ENTRIES SUPPLIED:

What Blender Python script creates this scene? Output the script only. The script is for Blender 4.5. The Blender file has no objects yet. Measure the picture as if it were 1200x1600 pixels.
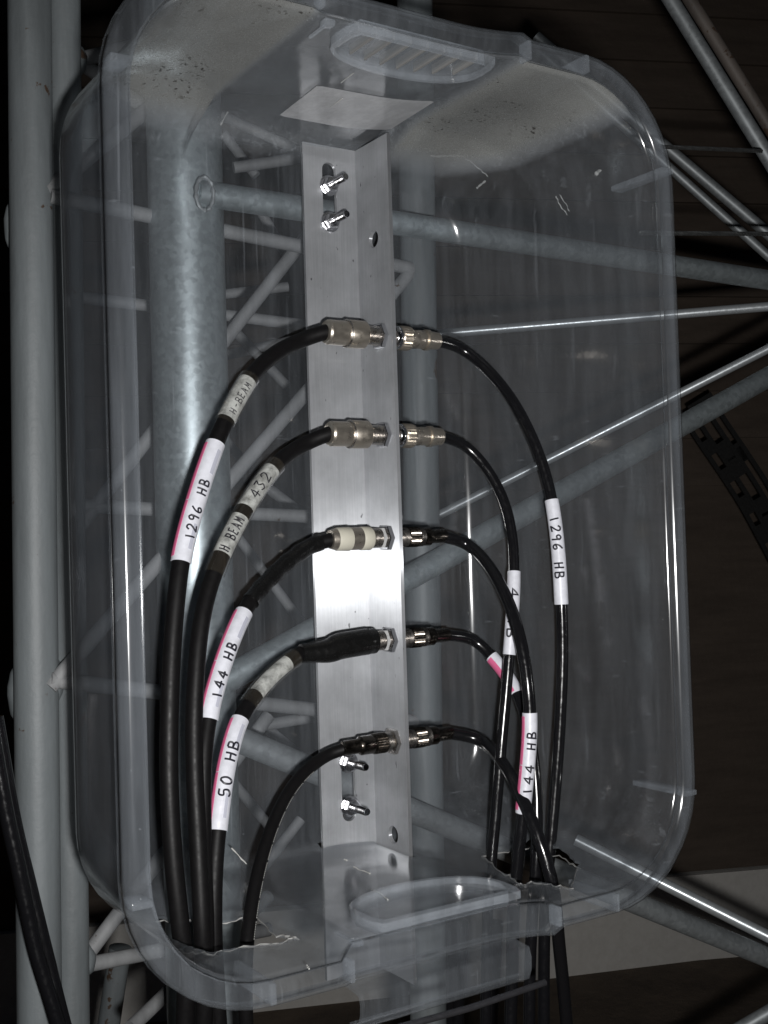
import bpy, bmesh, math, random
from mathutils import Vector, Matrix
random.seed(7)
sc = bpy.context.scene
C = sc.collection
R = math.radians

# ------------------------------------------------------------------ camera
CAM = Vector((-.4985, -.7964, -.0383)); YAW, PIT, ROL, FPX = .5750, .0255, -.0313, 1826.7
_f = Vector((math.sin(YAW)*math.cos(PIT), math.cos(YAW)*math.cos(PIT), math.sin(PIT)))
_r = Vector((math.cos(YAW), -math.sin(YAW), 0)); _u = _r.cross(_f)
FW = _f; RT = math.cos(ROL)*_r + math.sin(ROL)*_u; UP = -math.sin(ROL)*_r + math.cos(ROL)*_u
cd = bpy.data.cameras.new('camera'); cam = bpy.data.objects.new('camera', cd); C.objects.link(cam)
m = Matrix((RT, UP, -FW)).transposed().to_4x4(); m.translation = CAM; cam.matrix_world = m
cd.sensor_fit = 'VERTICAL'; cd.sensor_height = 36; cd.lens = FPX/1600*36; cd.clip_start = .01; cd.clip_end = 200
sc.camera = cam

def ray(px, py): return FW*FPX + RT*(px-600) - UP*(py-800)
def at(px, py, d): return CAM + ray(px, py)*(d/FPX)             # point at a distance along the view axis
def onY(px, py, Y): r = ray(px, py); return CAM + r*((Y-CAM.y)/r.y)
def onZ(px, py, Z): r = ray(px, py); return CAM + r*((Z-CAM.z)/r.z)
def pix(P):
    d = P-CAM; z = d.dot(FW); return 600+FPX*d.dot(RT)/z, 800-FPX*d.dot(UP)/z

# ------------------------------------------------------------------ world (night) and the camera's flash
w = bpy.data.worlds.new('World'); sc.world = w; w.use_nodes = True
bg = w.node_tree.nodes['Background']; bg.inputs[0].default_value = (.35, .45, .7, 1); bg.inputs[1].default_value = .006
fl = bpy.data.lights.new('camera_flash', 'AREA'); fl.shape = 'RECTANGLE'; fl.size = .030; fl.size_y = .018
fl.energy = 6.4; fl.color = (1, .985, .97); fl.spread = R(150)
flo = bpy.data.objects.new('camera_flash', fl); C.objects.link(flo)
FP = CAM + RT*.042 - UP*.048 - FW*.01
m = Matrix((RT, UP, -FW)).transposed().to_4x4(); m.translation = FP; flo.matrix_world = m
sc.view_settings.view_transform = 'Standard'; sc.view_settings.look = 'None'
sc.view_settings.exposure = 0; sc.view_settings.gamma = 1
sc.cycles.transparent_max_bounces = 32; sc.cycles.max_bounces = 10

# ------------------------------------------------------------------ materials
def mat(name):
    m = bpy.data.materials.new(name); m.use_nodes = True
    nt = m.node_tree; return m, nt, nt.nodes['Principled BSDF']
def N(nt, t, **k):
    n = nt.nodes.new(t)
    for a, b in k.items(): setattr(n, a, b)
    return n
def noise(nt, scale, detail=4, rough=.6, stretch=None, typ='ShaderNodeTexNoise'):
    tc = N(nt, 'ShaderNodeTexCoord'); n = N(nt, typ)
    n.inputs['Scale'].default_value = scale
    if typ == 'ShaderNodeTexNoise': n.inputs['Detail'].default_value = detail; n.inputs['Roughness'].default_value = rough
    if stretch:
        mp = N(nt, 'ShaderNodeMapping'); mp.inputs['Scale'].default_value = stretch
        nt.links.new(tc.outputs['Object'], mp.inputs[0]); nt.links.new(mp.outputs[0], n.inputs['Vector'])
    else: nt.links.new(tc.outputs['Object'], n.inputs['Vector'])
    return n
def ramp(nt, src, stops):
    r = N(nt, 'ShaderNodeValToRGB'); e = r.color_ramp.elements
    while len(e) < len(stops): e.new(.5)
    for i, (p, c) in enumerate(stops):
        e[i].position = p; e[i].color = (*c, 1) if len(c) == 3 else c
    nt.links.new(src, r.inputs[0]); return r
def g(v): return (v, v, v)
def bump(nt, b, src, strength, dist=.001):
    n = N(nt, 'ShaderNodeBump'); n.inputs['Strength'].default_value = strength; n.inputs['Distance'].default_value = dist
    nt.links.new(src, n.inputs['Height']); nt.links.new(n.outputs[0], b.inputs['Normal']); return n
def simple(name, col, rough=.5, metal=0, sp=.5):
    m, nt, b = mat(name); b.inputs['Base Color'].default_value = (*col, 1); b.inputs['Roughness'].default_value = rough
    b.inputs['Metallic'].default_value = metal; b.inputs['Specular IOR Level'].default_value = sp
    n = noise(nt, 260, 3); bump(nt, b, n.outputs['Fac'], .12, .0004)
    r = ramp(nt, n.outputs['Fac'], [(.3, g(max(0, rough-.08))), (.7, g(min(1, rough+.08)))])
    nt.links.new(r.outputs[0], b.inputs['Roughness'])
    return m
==
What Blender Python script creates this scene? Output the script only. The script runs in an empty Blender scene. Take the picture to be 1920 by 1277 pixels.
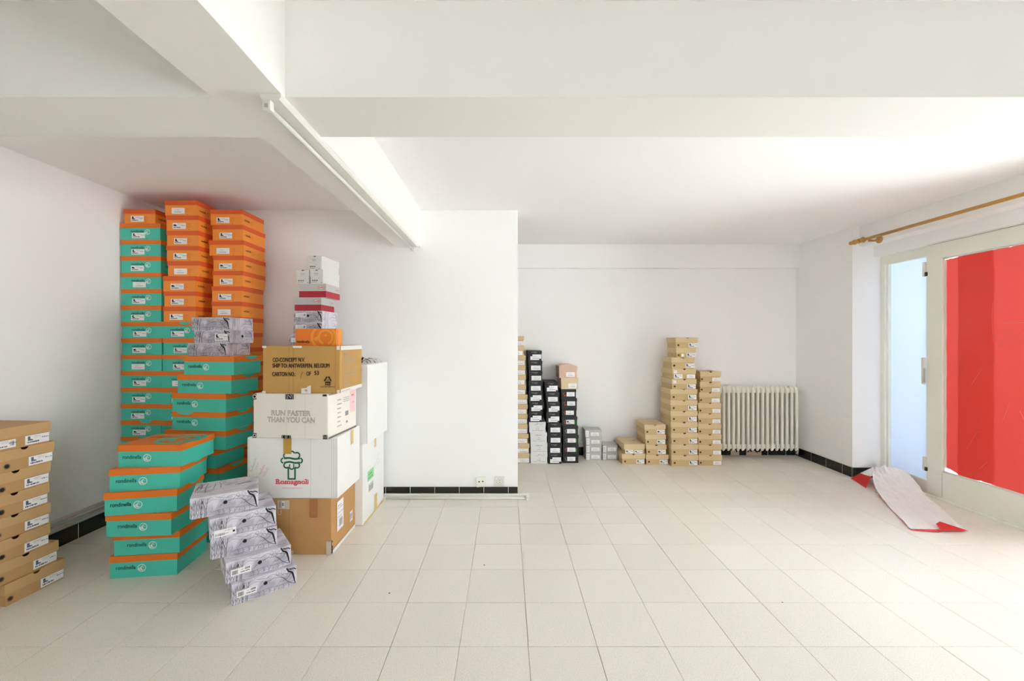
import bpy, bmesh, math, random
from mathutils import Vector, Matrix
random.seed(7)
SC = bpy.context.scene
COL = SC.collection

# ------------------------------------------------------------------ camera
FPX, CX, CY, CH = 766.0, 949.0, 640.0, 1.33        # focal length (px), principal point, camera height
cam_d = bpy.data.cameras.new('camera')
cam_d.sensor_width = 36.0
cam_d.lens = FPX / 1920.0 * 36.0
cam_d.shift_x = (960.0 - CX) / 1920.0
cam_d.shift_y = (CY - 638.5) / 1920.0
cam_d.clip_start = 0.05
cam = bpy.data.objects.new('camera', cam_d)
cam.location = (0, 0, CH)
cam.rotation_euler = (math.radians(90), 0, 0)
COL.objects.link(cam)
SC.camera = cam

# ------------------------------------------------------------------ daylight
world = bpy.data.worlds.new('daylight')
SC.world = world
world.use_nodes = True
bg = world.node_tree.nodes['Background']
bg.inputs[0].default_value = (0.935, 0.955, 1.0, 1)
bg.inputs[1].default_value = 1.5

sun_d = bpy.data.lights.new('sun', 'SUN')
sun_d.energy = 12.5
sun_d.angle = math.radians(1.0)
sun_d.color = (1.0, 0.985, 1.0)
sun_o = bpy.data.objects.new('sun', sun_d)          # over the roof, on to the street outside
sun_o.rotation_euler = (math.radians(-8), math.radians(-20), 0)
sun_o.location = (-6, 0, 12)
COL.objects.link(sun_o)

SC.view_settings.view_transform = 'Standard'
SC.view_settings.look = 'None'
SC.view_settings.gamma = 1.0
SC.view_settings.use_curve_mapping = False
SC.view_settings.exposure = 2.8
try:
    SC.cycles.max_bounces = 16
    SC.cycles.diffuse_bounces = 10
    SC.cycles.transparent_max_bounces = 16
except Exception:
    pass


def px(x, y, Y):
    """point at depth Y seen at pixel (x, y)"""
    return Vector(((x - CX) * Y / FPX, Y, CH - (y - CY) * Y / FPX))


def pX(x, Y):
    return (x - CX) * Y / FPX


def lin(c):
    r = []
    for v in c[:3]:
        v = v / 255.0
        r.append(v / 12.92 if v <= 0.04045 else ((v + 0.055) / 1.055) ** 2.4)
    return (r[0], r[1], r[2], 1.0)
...
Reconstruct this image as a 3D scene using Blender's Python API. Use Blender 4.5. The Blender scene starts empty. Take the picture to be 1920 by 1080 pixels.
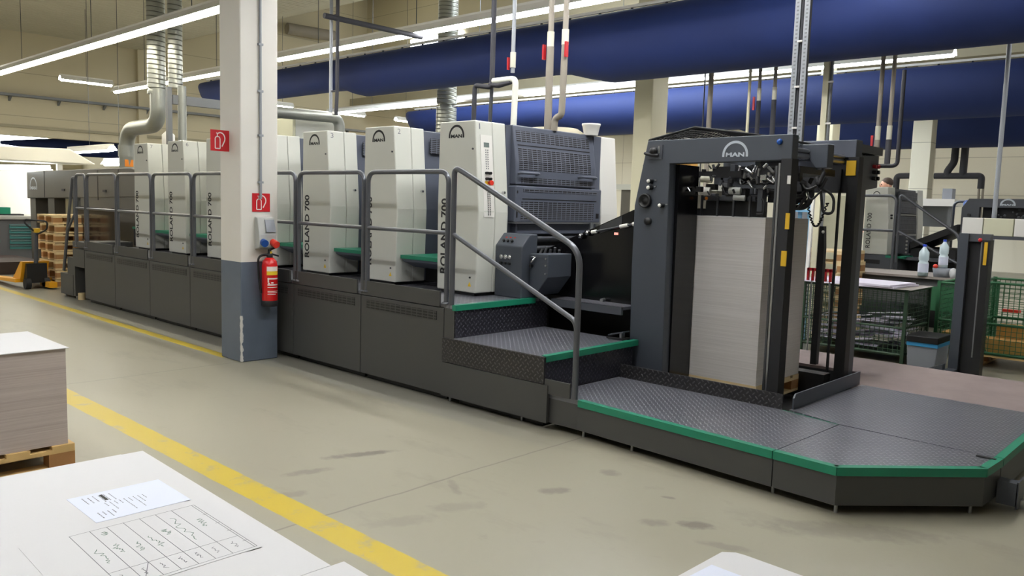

REQUIRED WORK: Locate the string "script" in the listing above and copy every line where it occurs.

TASK OUTPUT:
What Blender Python script creates this scene? Output the script only. The script is for Blender 4.5. The Blender file has no objects yet. Measure the picture as if it were 1200x1600 pixels.
What Blender Python script creates this scene? Output the script only. The script runs in an empty Blender scene. Take the picture to be 1920 by 1277 pixels.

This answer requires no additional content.